En fin d’ouvrage : notices biographies des contributeurs.
L’Algérien de bonne volonté
Ainsi, sous la direction de Amin Khan, et s’appuyant sur une haute et noble pensée d’Arthur Rimbaud « Allons ! La marche, le fardeau, le désert, l’ennui et la colère. À qui me louer ? Quelle bête faut-il adorer ? Quel mensonge dois-je tenir ? — dans quel sens marcher ?», un grand nombre d’auteurs, spécialisés dans le domaine, contribuent à la qualité de cette œuvre à la fois scientifique et sociale.

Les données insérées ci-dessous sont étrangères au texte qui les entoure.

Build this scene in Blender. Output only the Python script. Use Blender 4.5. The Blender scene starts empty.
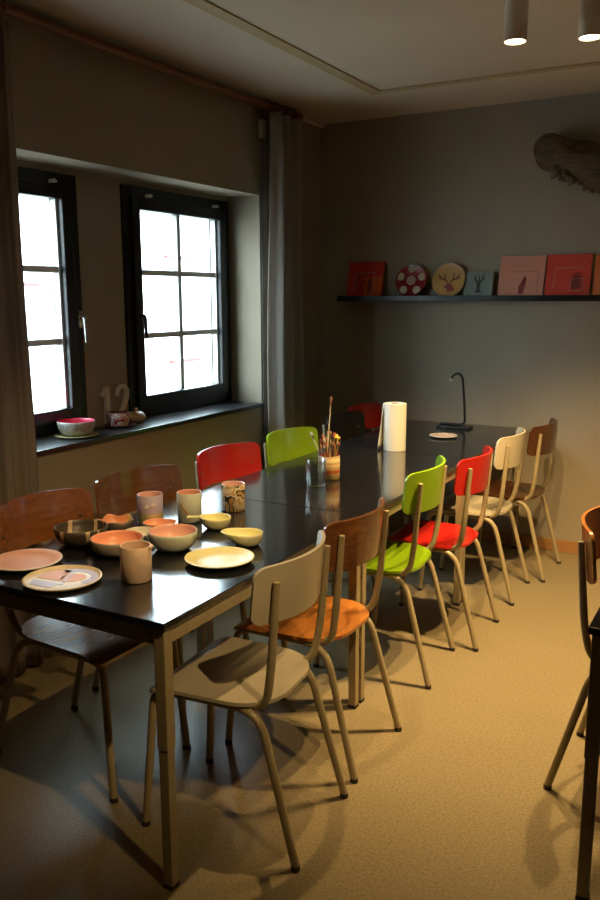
import bpy, bmesh, math, random
from mathutils import Vector, Matrix
from math import sin, cos, pi, radians as R, atan2, sqrt
S = bpy.context.scene
C = S.collection
random.seed(7)

# ------------------------------------------------------------------ camera
def basis(yaw, pitch, roll):
    fwd = Vector((-sin(yaw)*cos(pitch), cos(yaw)*cos(pitch), sin(pitch)))
    right = Vector((cos(yaw), sin(yaw), 0)); up = right.cross(fwd)
    c, s = cos(roll), sin(roll)
    return c*right+s*up, -s*right+c*up, fwd
cr, cu, cf = basis(.5112, -.1846, -.003)
cam = bpy.data.cameras.new('camera'); camo = bpy.data.objects.new('camera', cam); C.objects.link(camo)
m = Matrix((cr, cu, -cf)).transposed().to_4x4(); m.translation = (0, 0, 1.5394); camo.matrix_world = m
cam.sensor_fit = 'VERTICAL'; cam.sensor_height = 24; cam.lens = 825.6/900*24; cam.clip_start = .05
S.camera = camo

# ------------------------------------------------------------------ sky, lamps, exposure
S.view_settings.view_transform = 'Standard'; S.view_settings.look = 'None'
S.view_settings.gamma = 1; S.view_settings.use_curve_mapping = False
S.view_settings.exposure = 0.0
S.cycles.use_denoising = True
S.cycles.max_bounces = 10; S.cycles.diffuse_bounces = 3; S.cycles.glossy_bounces = 4
S.cycles.transmission_bounces = 8; S.cycles.transparent_max_bounces = 8
S.cycles.sample_clamp_indirect = 4; S.cycles.caustics_reflective = False; S.cycles.caustics_refractive = False
w = bpy.data.worlds.new('sky'); S.world = w; w.use_nodes = True
bg = w.node_tree.nodes['Background']; bg.inputs[0].default_value = (.76, .95, 1.06, 1); bg.inputs[1].default_value = 20
LAMP = (1.0, .68, .29)
# (x, y, z, watts, cone, aim x, aim y on the floor): ceiling spots, the first two are the ones in the picture
SPOTS = [(-.847, 3.039, 2.40, 165, 96, -.95, 3.55), (-.613, 3.121, 2.40, 195, 96, -.75, 3.6), (-.380, 3.203, 2.40, 225, 96, -.55, 3.6),
         (-1.22, 2.10, 2.40, 68, 68, -1.42, 2.05), (.15, 1.06, 2.40, 116, 46, -2.30, 2.45)]
SPOTL = []
for x, y, z, pw, cone, ax, ay in SPOTS:
    l = bpy.data.lights.new('spot_light', 'SPOT'); l.energy = pw; l.color = LAMP; l.shadow_soft_size = .016
    l.spot_size = R(cone); l.spot_blend = 1
    o = bpy.data.objects.new('spot_light', l); C.objects.link(o); o.location = (x, y, z-.012)
    o.rotation_euler = Vector((ax-x, ay-y, -z)).to_track_quat('-Z', 'Y').to_euler()
    SPOTL.append(o)
for y0, y1 in ((2.165, 2.84), (3.42, 4.11)):
    l = bpy.data.lights.new('window_portal', 'AREA'); l.shape = 'RECTANGLE'; l.size = .98; l.size_y = y1-y0
    l.cycles.is_portal = True
    o = bpy.data.objects.new('window_portal', l); C.objects.link(o)
    o.location = (-2.95, (y0+y1)/2, 1.5); o.rotation_euler = (0, R(-90), 0)

# ------------------------------------------------------------------ materials
MATS = {}
def mat(name, col, rough=.5, spec=.5, metal=0, var=0, scale=8, bump=0, bscale=60, coat=0, trans=0):
    if name in MATS: return MATS[name]
    mt = bpy.data.materials.new(name); mt.use_nodes = True; MATS[name] = mt
    nt = mt.node_tree; b = nt.nodes['Principled BSDF']
    b.inputs['Base Color'].default_value = (*col, 1); b.inputs['Roughness'].default_value = rough
    b.inputs['Specular IOR Level'].default_value = spec; b.inputs['Metallic'].default_value = metal
    b.inputs['Coat Weight'].default_value = coat; b.inputs['Coat Roughness'].default_value = .08
    b.inputs['Transmission Weight'].default_value = trans
    if var or bump:
        tc = nt.nodes.new('ShaderNodeTexCoord')
    if var:
        n = nt.nodes.new('ShaderNodeTexNoise'); n.inputs['Scale'].default_value = scale; n.inputs['Detail'].default_value = 5
        nt.links.new(tc.outputs['Object'], n.inputs['Vector'])
        r = nt.nodes.new('ShaderNodeValToRGB'); r.color_ramp.elements[0].position = .3; r.color_ramp.elements[1].position = .7
        r.color_ramp.elements[0].color = (*[c*(1-var) for c in col], 1); r.color_ramp.elements[1].color = (*[min(1, c*(1+var)) for c in col], 1)
        nt.links.new(n.outputs['Fac'], r.inputs['Fac']); nt.links.new(r.outputs['Color'], b.inputs['Base Color'])
    if bump:
        n2 = nt.nodes.new('ShaderNodeTexNoise'); n2.inputs['Scale'].default_value = bscale; n2.inputs['Detail'].default_value = 3
        nt.links.new(tc.outputs['Object'], n2.inputs['Vector'])
        bp = nt.nodes.new('ShaderNodeBump'); bp.inputs['Strength'].default_value = bump; bp.inputs['Distance'].default_value = .004
        nt.links.new(n2.outputs['Fac'], bp.inputs['Height']); nt.links.new(bp.outputs['Normal'], b.inputs['Normal'])
    return mt
def wood(name, c0, c1, rough=.3, axis=1, scale=6, coat=.3):
    mt = mat(name, c0, rough, coat=coat); nt = mt.node_tree; b = nt.nodes['Principled BSDF']
    tc = nt.nodes.new('ShaderNodeTexCoord'); mp = nt.nodes.new('ShaderNodeMapping')
    sc = [scale*9, scale*9, scale*9]; sc[axis] = scale; mp.inputs['Scale'].default_value = sc
    n = nt.nodes.new('ShaderNodeTexNoise'); n.inputs['Scale'].default_value = 1; n.inputs['Detail'].default_value = 6; n.inputs['Distortion'].default_value = .6
    r = nt.nodes.new('ShaderNodeValToRGB'); r.color_ramp.elements[0].position = .32; r.color_ramp.elements[1].position = .68
    r.color_ramp.elements[0].color = (*c0, 1); r.color_ramp.elements[1].color = (*c1, 1)
    nt.links.new(tc.outputs['Object'], mp.inputs['Vector']); nt.links.new(mp.outputs['Vector'], n.inputs['Vector'])
    nt.links.new(n.outputs['Fac'], r.inputs['Fac']); nt.links.new(r.outputs['Color'], b.inputs['Base Color'])
    return mt
def voro(name, cols, scale, rough=.3, kind='noise'):
    mt = mat(name, cols[0], rough); nt = mt.node_tree; b = nt.nodes['Principled BSDF']
    tc = nt.nodes.new('ShaderNodeTexCoord')
    n = nt.nodes.new('ShaderNodeTexNoise'); n.inputs['Scale'].default_value = scale; n.inputs['Detail'].default_value = 1
    r = nt.nodes.new('ShaderNodeValToRGB'); r.color_ramp.interpolation = 'CONSTANT'
    k = len(cols)
    while len(r.color_ramp.elements) < k: r.color_ramp.elements.new(.5)
    for i, c in enumerate(cols):
        r.color_ramp.elements[i].position = 0 if i == 0 else .5+(i-k/2)*.5/k*.6; r.color_ramp.elements[i].color = (*c, 1)
    nt.links.new(tc.outputs['Object'], n.inputs['Vector']); nt.links.new(n.outputs['Fac'], r.inputs['Fac'])
    nt.links.new(r.outputs['Color'], b.inputs['Base Color'])
    return mt
def slabs(name, base, cols, rough=.4):
    """colour bands cut by planes: list of (nx, ny, nz, lo, hi, colour) in object space"""
    mt = mat(name, base, rough); nt = mt.node_tree; b = nt.nodes['Principled BSDF']
    tc = nt.nodes.new('ShaderNodeTexCoord'); prev = None
    for nx, ny, nz, lo, hi, c in cols:
        d = nt.nodes.new('ShaderNodeVectorMath'); d.operation = 'DOT_PRODUCT'; d.inputs[1].default_value = (nx, ny, nz)
        nt.links.new(tc.outputs['Object'], d.inputs[0])
        cm = nt.nodes.new('ShaderNodeMath'); cm.operation = 'COMPARE'; cm.inputs[1].default_value = (lo+hi)/2; cm.inputs[2].default_value = (hi-lo)/2
        nt.links.new(d.outputs['Value'], cm.inputs[0])
        mx = nt.nodes.new('ShaderNodeMix'); mx.data_type = 'RGBA'
        nt.links.new(cm.outputs[0], mx.inputs[0])
        if prev: nt.links.new(prev, mx.inputs[6])
        else: mx.inputs[6].default_value = (*base, 1)
        mx.inputs[7].default_value = (*c, 1); prev = mx.outputs[2]
    nt.links.new(prev, b.inputs['Base Color'])
    return mt
def emit(name, col, s):
    mt = bpy.data.materials.new(name); mt.use_nodes = True; b = mt.node_tree.nodes['Principled BSDF']
    b.inputs['Emission Color'].default_value = (*col, 1); b.inputs['Emission Strength'].default_value = s; MATS[name] = mt
    return mt

M_wall = mat('wall_paint', (.35, .298, .228), .85, .2, var=.05, scale=2, bump=.08, bscale=90)
M_ceil = mat('ceiling_paint', (.68, .60, .48), .85, .2, var=.03, scale=1.5)
M_trim = mat('ceiling_trim', (.52, .40, .22), .7, .3)
M_base = wood('baseboard_wood', (.36, .17, .06), (.46, .23, .08), .4, axis=0)
M_black = mat('black_frame', (.006, .006, .008), .35, .4)
M_sill = mat('black_sill', (.016, .017, .02), .3, .5, var=.3, scale=20)
M_munt = mat('muntin_paint', (.72, .72, .72), .4)
M_seal = mat('pane_seal', (.75, .75, .75), .3)
M_rail = wood('rail_wood', (.19, .065, .028), (.27, .10, .04), .35, axis=1)
M_frame = mat('beige_steel', (.35, .28, .165), .42, .5, var=.06, scale=30)
M_foot = mat('rubber_black', (.03, .026, .02), .6)
M_steel = mat('steel', (.6, .58, .54), .25, metal=1)
M_white = mat('white_plastic', (.72, .70, .66), .4)
M_orange_w = wood('wood_orange', (.40, .13, .025), (.56, .21, .05), .28, axis=1)
M_brown_w = wood('wood_brown', (.20, .065, .018), (.30, .105, .03), .24, axis=1, coat=.8)
M_redbrown_w = wood('wood_redbrown', (.27, .075, .016), (.40, .125, .03), .3, axis=1)
M_darkbrown_w = wood('wood_darkbrown', (.14, .052, .018), (.22, .085, .03), .22, axis=1, coat=.8)
M_dark_w = wood('wood_dark', (.065, .024, .010), (.115, .044, .017), .3, axis=1)
M_cream = mat('cream_laminate', (.50, .43, .32), .35, coat=.3, var=.04, scale=10)
M_ivory = mat('ivory_laminate', (.54, .47, .34), .35, coat=.3, var=.04, scale=10)
M_lime = mat('lime_lacquer', (.24, .40, .008), .3, coat=.3, var=.05)
M_red = mat('red_lacquer', (.52, .018, .012), .3, coat=.3, var=.05)
M_blk = mat('black_lacquer', (.01, .009, .009), .4)

# black laminate tabletop with faint dust and scratches
M_top = mat('black_laminate', (.010, .010, .012), .12, .8, coat=.38)
nt = M_top.node_tree; b = nt.nodes['Principled BSDF']; tc = nt.nodes.new('ShaderNodeTexCoord')
n = nt.nodes.new('ShaderNodeTexNoise'); n.inputs['Scale'].default_value = 7; n.inputs['Detail'].default_value = 8
rr = nt.nodes.new('ShaderNodeMapRange'); rr.inputs['To Min'].default_value = .11; rr.inputs['To Max'].default_value = .20
nt.links.new(tc.outputs['Object'], n.inputs['Vector']); nt.links.new(n.outputs['Fac'], rr.inputs['Value']); nt.links.new(rr.outputs[0], b.inputs['Roughness'])
v = nt.nodes.new('ShaderNodeTexVoronoi'); v.inputs['Scale'].default_value = 14
r = nt.nodes.new('ShaderNodeValToRGB'); r.color_ramp.elements[0].position = .0; r.color_ramp.elements[0].color = (.16, .16, .16, 1)
r.color_ramp.elements[1].position = .055; r.color_ramp.elements[1].color = (.010, .010, .012, 1)
nt.links.new(tc.outputs['Object'], v.inputs['Vector']); nt.links.new(v.outputs['Distance'], r.inputs['Fac']); nt.links.new(r.outputs['Color'], b.inputs['Base Color'])

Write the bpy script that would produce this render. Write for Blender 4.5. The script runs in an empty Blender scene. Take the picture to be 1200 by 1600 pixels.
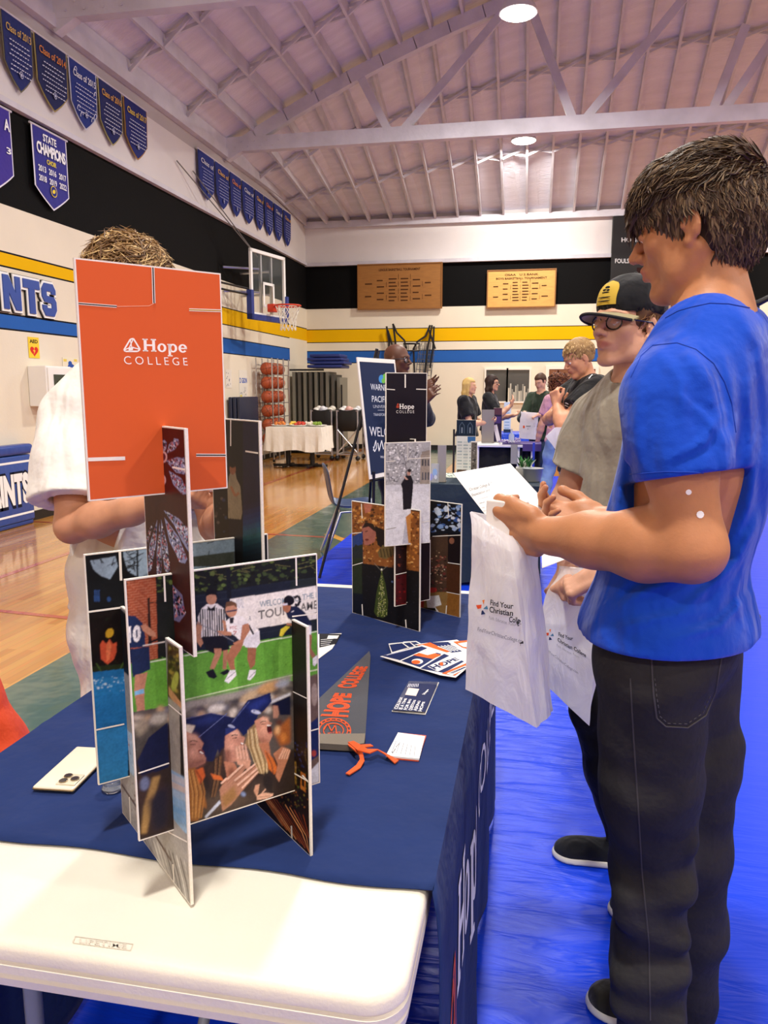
import bpy, bmesh, math, random
import numpy as np
from math import sin, cos, tan, pi, atan, atan2, sqrt, radians, hypot
from mathutils import Vector, Matrix, noise
random.seed(7)
S = bpy.context.scene
COL = S.collection

# ------------------------------------------------------------------ camera
CAMZ = 1.42; FOC = 1200.0
PIT = atan(193/1200); YAW = atan(235/(1200*cos(PIT)+193*sin(PIT)))
cam = bpy.data.objects.new('camera', bpy.data.cameras.new('camera'))
COL.objects.link(cam)
cam.location = (0, 0, CAMZ)
cam.rotation_euler = (pi/2-PIT, 0, YAW)
cam.data.sensor_fit = 'VERTICAL'; cam.data.sensor_height = 36.0
cam.data.lens = 36.0*FOC/1600
cam.data.clip_start = 0.05; cam.data.clip_end = 100
S.camera = cam

# ------------------------------------------------------------------ light
S.view_settings.view_transform = 'Standard'
S.view_settings.look = 'None'
S.view_settings.gamma = 1.0
S.view_settings.use_curve_mapping = False
S.view_settings.exposure = 0.12
W = bpy.data.worlds.new('hall_air'); S.world = W
W.use_nodes = True
W.node_tree.nodes['Background'].inputs[0].default_value = (1, 0.97, 0.93, 1)
W.node_tree.nodes['Background'].inputs[1].default_value = 0.55
LAMP_W = 230
LAMP_XY = [(-0.34, 10.6), (-0.34, 15.7), (-0.34, 5.4), (-0.34, 0.2), (-0.34, -5.0),
           (6.2, 15.7), (6.2, 10.6), (6.2, 5.4), (6.2, 0.2), (6.2, -5.0)]
LAMP_Z = 6.05

# ------------------------------------------------------------------ view geometry: a point seen at a pixel on a real plane
_FW = Vector((-sin(YAW)*cos(PIT), cos(YAW)*cos(PIT), -sin(PIT)))
_RT = Vector((cos(YAW), sin(YAW), 0)); _UP = _RT.cross(_FW)
_C = Vector((0, 0, CAMZ))
def ray(x, y): return _FW + _RT*((x-600)/FOC) + _UP*((800-y)/FOC)
def pz(x, y, z=0.0): r = ray(x, y); return _C + r*((z-CAMZ)/r.z)
def py(x, y, Y): r = ray(x, y); return _C + r*(Y/r.y)
def px(x, y, X): r = ray(x, y); return _C + r*(X/r.x)
def pr(x, y, R): r = ray(x, y); return _C + r*(R/hypot(r.x, r.y))

# ------------------------------------------------------------------ object helpers
def lin(v): return v/12.92 if v <= 0.04045 else ((v+0.055)/1.055)**2.4
def col(h):
    if isinstance(h, str):
        h = h.lstrip('#'); return tuple(lin(int(h[i:i+2], 16)/255) for i in (0, 2, 4))
    return tuple(h)
def tag(o, label=None, cat=None, group=None, kind=None):
    if label: o['label'] = label
    if cat: o['category'] = cat
    if group: o['group'] = group
    if kind: o['kind'] = kind
    return o
def empty(name, loc=(0, 0, 0), rz=0.0, label=None, cat=None, group=None, kind=None):
    o = bpy.data.objects.new(name, None); COL.objects.link(o)
    o.location = loc; o.rotation_euler = (0, 0, rz); o.empty_display_size = 0.1
    return tag(o, label, cat, group, kind)
def link(name, me, mat, parent=None, smooth=False, world=False):
    o = bpy.data.objects.new(name, me); COL.objects.link(o)
    if mat:
        for m in (mat if isinstance(mat, (list, tuple)) else [mat]): me.materials.append(m)
    if smooth: me.polygons.foreach_set('use_smooth', [True]*len(me.polygons))
    if parent is not None:
        o.parent = parent
        if world:   # mesh given in world coordinates
            o.matrix_parent_inverse = pmat(parent).inverted()
    return o
def pmat(o):
    m = Matrix.Translation(o.location) @ o.rotation_euler.to_matrix().to_4x4()
    if o.parent: m = pmat(o.parent) @ o.matrix_parent_inverse @ m
    return m
def copy_tree(o, parent=None):
    c = o.copy(); COL.objects.link(c)
    if parent: c.parent = parent
    for ch in [x for x in list(COL.objects) if x.parent == o]: copy_tree(ch, c)
    return c
class MB:
    """collects shapes into one mesh"""
    def __init__(s): s.v = []; s.f = []; s.m = []; s.c = []
    def add(s, vs, fs, mi=0, c=None):
        n = len(s.v); s.v += [tuple(v) for v in vs]; s.f += [tuple(n+i for i in f) for f in fs]; s.m += [mi]*len(fs)
        if c is not None: s.c += [c]*len(fs)
        return s
    def box(s, c, h, R=None, bev=0.0, mi=0, col_=None):
        c = Vector(c); R = R or Matrix.Identity(3)
        if bev <= 0:
            vs = [c + R @ Vector((x*h[0], y*h[1], z*h[2])) for z in (-1, 1) for y in (-1, 1) for x in (-1, 1)]
            s.add(vs, [(0, 2, 3, 1), (4, 5, 7, 6), (0, 1, 5, 4), (2, 6, 7, 3), (0, 4, 6, 2), (1, 3, 7, 5)], mi, col_)
        else:
            bm = bmesh.new(); bmesh.ops.create_cube(bm, size=2)
            for v in bm.verts: v.co = Vector((v.co.x*h[0], v.co.y*h[1], v.co.z*h[2]))
            bmesh.ops.bevel(bm, geom=bm.edges[:], offset=bev, segments=3, affect='EDGES', profile=0.5)
            bm.verts.index_update()
            s.add([c + R @ v.co for v in bm.verts], [[v.index for v in f.verts] for f in bm.faces], mi, col_); bm.free()
        return s
    def mm(s, a, b, bev=0.0, mi=0):
        return s.box([(a[i]+b[i])/2 for i in range(3)], [abs(b[i]-a[i])/2 for i in range(3)], None, bev, mi)
    def tube(s, pts, r, n=10, mi=0, cap=True, flat=1.0, col_=None):
        pts = [Vector(p) for p in pts]; rs = r if isinstance(r, (list, tuple)) else [r]*len(pts)
        vs = []; up = None
        for i, p in enumerate(pts):
            d = (pts[min(i+1, len(pts)-1)]-pts[max(i-1, 0)]).normalized()
            if up is None: up = Vector((0, 0, 1)) if abs(d.z) < 0.9 else Vector((0, 1, 0))
            a = d.cross(up)
            if a.length < 1e-5: a = d.orthogonal()
            a.normalize(); b = a.cross(d).normalized(); up = b
            for k in range(n):
                t = 2*pi*k/n; vs.append(p + a*cos(t)*rs[i] + b*sin(t)*rs[i]*flat)
        fs = [(i*n+k, i*n+(k+1) % n, (i+1)*n+(k+1) % n, (i+1)*n+k) for i in range(len(pts)-1) for k in range(n)]
        if cap: fs += [tuple(range(n))[::-1], tuple((len(pts)-1)*n+k for k in range(n))]
        return s.add(vs, fs, mi, col_)
    def lathe(s, c, prof, n=24, axis='Z', mi=0, R=None):
        c = Vector(c); R = R or Matrix.Identity(3); vs = []
        for r, z in prof:
            for k in range(n):
                t = 2*pi*k/n; vs.append(c + R @ Vector((r*cos(t), r*sin(t), z)))
        m = len(prof)
        fs = [(i*n+k, i*n+(k+1) % n, (i+1)*n+(k+1) % n, (i+1)*n+k) for i in range(m-1) for k in range(n)]
        fs += [tuple(range(n))[::-1], tuple((m-1)*n+k for k in range(n))]
        return s.add(vs, fs, mi)
    def prism(s, poly, O, U, V, N, t, mi=0):
        """polygon (u,v) on plane O,U,V extruded by t along N"""
        O, U, V, N = Vector(O), Vector(U), Vector(V), Vector(N)
        a = [O+U*p[0]+V*p[1] for p in poly]; b = [p+N*t for p in a]; n = len(poly)
        return s.add(a+b, [tuple(range(n))[::-1], tuple(range(n, 2*n))]+[(i, (i+1) % n, n+(i+1) % n, n+i) for i in range(n)], mi)
    def ball(s, c, r, n=14, m=9, mi=0, R=None):
        rr = r if isinstance(r, (list, tuple)) else (r, r, r); R = R or Matrix.Identity(3); c = Vector(c)
        vs = [c + R @ Vector((rr[0]*sin(pi*i/m)*cos(2*pi*k/n), rr[1]*sin(pi*i/m)*sin(2*pi*k/n), rr[2]*cos(pi*i/m))) for i in range(m+1) for k in range(n)]
        return s.add(vs, [(i*n+k, (i+1)*n+k, (i+1)*n+(k+1) % n, i*n+(k+1) % n) for i in range(m) for k in range(n)], mi)
    def build(s, name, mat, parent=None, smooth=False, world=False):
        me = bpy.data.meshes.new(name); me.from_pydata(s.v, [], s.f)
        o = link(name, me, mat, parent, smooth, world)
        if isinstance(mat, (list, tuple)): me.polygons.foreach_set('material_index', s.m)
        if s.c: facecol(me, s.c)
        bm = bmesh.new(); bm.from_mesh(me); bmesh.ops.remove_doubles(bm, verts=bm.verts, dist=1e-6) if smooth else None
        bmesh.ops.recalc_face_normals(bm, faces=bm.faces) if not s.c else None
        bm.to_mesh(me); bm.free()
        if smooth: me.set_sharp_from_angle(angle=radians(48))
        return o
def facecol(me, cols):
    a = me.color_attributes.new('Col', 'FLOAT_COLOR', 'CORNER')
    buf = np.ones((len(me.loops), 4), np.float32)
    tot = np.array([p.loop_total for p in me.polygons])
    buf[:, :3] = np.repeat(np.array(cols, np.float32), tot, axis=0)
    a.data.foreach_set('color', buf.ravel())
def rotz(a): return Matrix.Rotation(a, 3, 'Z')
def basis(x, y, z):
    return Matrix((x, y, z)).transposed()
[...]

Signalons que cet ouvrage collectif est sous l’intitulé « Nous Autres » fort significatif de l’intention des auteurs participant au présent ouvrage. Amin Khan « La poésie, qui est d’une certaine façon au cœur même de NOUS AUTRES et de notre démarche morale, politique et intellectuelle, transparaît à travers l’ouvrage, mais elle s’affirme, en tant que telle, à la fois éclatante et subtile. » En somme, Marcher ! sous la direction d’Amin Khan est un appel juste, paisible et précieux à l’Algérien de bonne volonté, c’est-à-dire l’homme doué de raison, enfin débarrassé du stress qui infantilise et qui emmure dans le silence coupable…
(*) MARCHER !
Sous la direction d’Amin Khan
(Essai)
Chihab Éditions, Alger, 2019, 182 pages.